In the end, though, it’s about humour and engagement. I quite like the idea of being able to take on cinema with a brush and a bottle of ink, in terms of sustaining interest in a single product for as long as a film might last. I’m hoping my Christie’s piece can sustain someone for a great length of time. Even though there’s a scheme and you’re meant to work your way from the inside to out, you can’t help as a viewer but jump about.

That’s a very 21st-century theme in itself — the apparent surge of Attention Deficit Disorder (ADD).

Yes, it’s the disrupted narrative. The timeline drawing is like Christie’s on ‘shuffle’ setting, if you like.

You were artist-in-residence for the last General Election in the UK. What did that experience entail?

It was a quite extraordinary commission. It came about because the Speaker for the House of Commons has a Committee for Works of Art, which commissions all of the portraits of MPs who are standing down or works of art to celebrate certain significant anniversaries. I was appointed as the fourth General Election artist-in-residence and charged with producing a single work of art to document the democratic process. 

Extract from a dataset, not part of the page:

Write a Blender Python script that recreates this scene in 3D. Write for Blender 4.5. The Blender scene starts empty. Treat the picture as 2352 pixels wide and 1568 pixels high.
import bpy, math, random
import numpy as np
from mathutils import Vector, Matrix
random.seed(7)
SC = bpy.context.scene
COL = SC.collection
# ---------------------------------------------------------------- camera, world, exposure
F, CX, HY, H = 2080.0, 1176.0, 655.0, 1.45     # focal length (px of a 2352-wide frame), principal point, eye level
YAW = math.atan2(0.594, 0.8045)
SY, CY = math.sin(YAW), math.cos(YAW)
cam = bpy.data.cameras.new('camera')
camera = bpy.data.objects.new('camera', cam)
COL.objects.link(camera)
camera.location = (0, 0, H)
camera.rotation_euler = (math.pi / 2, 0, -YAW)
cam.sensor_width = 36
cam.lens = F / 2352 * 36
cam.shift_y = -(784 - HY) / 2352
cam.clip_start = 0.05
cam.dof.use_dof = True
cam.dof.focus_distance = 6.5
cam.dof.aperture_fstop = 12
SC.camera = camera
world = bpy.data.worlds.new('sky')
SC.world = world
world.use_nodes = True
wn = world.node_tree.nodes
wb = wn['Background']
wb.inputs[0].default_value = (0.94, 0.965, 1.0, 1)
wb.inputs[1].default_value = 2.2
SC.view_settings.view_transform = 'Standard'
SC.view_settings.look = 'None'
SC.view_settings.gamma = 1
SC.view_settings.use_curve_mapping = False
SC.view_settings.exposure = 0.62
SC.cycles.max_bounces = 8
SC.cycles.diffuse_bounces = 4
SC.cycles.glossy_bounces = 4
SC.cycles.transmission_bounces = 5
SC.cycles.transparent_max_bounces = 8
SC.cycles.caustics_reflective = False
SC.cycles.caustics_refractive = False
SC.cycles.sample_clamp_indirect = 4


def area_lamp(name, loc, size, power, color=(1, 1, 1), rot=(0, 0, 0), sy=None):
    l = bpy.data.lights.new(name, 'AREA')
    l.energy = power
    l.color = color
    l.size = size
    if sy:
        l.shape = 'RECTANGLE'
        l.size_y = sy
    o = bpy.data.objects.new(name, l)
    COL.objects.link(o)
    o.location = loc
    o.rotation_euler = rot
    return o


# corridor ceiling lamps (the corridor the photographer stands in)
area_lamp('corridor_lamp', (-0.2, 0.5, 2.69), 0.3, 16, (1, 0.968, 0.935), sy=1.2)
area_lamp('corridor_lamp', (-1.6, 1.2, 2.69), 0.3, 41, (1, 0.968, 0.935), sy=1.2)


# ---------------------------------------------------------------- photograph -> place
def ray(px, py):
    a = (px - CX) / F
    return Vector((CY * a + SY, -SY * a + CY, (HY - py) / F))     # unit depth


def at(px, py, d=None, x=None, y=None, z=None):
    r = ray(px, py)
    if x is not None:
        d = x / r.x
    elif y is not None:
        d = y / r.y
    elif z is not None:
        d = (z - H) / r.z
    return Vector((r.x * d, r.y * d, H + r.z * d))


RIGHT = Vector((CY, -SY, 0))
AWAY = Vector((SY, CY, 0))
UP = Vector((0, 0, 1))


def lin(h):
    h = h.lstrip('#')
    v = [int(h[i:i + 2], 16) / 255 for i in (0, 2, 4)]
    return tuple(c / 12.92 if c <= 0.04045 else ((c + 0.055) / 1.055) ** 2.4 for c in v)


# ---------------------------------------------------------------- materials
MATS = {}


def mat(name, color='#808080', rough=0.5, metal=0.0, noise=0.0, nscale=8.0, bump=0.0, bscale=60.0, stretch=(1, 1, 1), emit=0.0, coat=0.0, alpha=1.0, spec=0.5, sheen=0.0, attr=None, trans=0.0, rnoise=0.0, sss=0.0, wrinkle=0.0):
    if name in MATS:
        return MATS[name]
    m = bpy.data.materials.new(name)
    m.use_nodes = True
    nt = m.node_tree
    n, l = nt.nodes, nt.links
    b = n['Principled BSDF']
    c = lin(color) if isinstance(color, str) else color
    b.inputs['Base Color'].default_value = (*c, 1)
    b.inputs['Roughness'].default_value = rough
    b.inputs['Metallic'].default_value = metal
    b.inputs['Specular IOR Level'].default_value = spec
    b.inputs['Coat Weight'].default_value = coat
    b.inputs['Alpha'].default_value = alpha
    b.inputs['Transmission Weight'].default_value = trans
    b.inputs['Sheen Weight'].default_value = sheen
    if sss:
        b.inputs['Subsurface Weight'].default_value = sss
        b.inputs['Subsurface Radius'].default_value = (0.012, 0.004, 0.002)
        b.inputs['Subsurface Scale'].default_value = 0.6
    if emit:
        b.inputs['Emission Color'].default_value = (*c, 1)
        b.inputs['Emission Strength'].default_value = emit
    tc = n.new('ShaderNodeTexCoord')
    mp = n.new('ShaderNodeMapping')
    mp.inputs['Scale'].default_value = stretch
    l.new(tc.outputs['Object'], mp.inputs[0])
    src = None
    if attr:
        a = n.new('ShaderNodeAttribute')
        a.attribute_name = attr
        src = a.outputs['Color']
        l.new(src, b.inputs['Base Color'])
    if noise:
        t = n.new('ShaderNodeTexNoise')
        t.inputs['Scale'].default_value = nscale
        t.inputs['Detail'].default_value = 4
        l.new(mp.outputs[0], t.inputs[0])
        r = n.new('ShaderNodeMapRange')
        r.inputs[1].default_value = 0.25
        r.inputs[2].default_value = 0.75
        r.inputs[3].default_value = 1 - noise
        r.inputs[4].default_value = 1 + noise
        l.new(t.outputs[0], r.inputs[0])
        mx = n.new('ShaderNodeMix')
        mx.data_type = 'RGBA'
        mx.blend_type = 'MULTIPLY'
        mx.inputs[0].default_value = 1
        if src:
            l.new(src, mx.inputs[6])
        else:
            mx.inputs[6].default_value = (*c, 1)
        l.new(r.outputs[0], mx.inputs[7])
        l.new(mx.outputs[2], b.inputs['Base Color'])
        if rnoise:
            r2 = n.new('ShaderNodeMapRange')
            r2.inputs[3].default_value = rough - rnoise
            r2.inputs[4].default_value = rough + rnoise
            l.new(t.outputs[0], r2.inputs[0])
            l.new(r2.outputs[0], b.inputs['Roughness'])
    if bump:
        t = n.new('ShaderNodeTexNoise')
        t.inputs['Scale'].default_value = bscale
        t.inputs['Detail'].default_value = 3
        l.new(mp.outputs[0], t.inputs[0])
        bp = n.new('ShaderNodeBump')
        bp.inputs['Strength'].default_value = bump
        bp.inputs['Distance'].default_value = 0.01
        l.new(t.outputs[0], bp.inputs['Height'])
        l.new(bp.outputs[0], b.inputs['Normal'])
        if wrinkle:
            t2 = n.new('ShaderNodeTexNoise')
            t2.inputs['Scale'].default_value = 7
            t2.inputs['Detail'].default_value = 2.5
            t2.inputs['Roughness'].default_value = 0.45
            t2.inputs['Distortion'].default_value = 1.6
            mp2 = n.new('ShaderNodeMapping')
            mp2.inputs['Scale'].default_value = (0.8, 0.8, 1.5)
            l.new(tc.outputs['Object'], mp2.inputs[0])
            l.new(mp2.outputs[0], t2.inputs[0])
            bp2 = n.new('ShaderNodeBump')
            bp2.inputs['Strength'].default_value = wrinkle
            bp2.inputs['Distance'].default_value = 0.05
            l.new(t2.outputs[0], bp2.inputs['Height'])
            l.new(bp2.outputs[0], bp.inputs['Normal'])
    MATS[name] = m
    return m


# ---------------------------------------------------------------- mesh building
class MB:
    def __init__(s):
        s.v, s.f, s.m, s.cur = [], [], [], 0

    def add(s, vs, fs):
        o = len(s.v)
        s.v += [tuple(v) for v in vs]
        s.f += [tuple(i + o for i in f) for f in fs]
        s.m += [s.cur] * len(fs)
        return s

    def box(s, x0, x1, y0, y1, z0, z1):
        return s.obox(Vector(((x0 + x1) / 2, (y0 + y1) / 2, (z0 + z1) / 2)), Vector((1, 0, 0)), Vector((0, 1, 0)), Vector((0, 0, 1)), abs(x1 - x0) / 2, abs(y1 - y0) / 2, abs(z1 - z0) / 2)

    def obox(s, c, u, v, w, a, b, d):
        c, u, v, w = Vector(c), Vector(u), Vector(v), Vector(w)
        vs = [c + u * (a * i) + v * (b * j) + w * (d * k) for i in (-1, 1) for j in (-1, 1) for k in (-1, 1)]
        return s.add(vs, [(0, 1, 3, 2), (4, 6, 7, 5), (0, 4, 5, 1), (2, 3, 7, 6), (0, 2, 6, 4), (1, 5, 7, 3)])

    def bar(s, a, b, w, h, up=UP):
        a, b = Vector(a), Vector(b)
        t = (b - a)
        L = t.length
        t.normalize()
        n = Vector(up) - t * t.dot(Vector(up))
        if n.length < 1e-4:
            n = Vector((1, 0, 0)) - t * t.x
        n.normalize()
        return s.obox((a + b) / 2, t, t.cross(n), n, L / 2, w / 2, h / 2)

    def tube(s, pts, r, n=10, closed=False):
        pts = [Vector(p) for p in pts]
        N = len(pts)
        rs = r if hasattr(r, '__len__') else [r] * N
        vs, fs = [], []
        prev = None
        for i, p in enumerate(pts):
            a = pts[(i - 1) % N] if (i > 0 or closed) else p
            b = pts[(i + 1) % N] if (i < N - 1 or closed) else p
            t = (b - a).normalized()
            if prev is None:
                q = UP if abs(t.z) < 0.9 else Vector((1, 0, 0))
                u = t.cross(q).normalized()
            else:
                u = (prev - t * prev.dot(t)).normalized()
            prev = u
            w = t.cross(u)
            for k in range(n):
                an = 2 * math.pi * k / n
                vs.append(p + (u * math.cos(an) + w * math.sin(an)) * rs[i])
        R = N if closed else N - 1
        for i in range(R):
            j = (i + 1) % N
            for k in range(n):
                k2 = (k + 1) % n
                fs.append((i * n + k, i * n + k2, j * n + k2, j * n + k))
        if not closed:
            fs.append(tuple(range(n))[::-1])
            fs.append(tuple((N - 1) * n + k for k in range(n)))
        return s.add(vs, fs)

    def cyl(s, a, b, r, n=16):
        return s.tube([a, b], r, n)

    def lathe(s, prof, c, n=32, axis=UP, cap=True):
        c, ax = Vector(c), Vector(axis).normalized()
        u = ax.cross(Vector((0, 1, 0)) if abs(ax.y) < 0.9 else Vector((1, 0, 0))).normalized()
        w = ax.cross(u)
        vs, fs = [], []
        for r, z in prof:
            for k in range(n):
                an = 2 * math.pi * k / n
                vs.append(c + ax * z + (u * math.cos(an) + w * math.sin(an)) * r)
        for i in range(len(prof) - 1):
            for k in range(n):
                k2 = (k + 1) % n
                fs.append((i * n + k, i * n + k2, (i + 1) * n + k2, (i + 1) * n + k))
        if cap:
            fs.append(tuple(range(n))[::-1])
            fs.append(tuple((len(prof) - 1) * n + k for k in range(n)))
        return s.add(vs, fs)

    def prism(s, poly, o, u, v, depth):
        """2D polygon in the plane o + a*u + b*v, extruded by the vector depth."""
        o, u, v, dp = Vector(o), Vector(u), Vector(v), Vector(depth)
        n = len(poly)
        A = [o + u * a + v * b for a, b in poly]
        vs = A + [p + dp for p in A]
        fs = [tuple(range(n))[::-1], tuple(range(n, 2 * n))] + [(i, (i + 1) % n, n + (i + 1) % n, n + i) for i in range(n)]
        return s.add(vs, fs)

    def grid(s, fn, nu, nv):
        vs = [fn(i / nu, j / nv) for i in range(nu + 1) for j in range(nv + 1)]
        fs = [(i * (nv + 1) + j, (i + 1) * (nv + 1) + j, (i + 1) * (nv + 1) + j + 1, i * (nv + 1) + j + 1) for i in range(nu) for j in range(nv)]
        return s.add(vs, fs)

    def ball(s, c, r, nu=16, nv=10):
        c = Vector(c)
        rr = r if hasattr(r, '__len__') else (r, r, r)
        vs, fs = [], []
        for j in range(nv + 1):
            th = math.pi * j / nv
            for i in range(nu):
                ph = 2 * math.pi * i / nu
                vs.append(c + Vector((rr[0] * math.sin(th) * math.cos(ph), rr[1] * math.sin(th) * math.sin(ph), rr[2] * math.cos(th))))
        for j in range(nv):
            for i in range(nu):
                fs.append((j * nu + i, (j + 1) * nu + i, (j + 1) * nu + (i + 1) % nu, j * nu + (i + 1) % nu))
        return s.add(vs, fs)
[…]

Adam Dant, The Government Stable, 2015. Ink on paper. 230 x 170 cm. Courtesy the artist

The work is called The Government Stable — it’s huge, maybe 10 or 11ft wide and 8ft tall, and it's about the iconography of the stuff that’s left behind after the election race has been run. It takes the form of a storehouse for all the ephemera and effects of campaigning in 2015 from all the various parties, without representing any specific politicians.

I went up and down the length of the UK for the six weeks of campaigning, sketching it all as I went. I wanted to do something that artists have always done: recording real events while being in the thick of it, so to speak.

Something happens when you sketch something that doesn’t happen when you take a photograph with an iPhone. Because of your visual engagement with the scene around you, a few lines on paper gives you a complete recall that you wouldn’t normally have. I got the whole sweep of British life.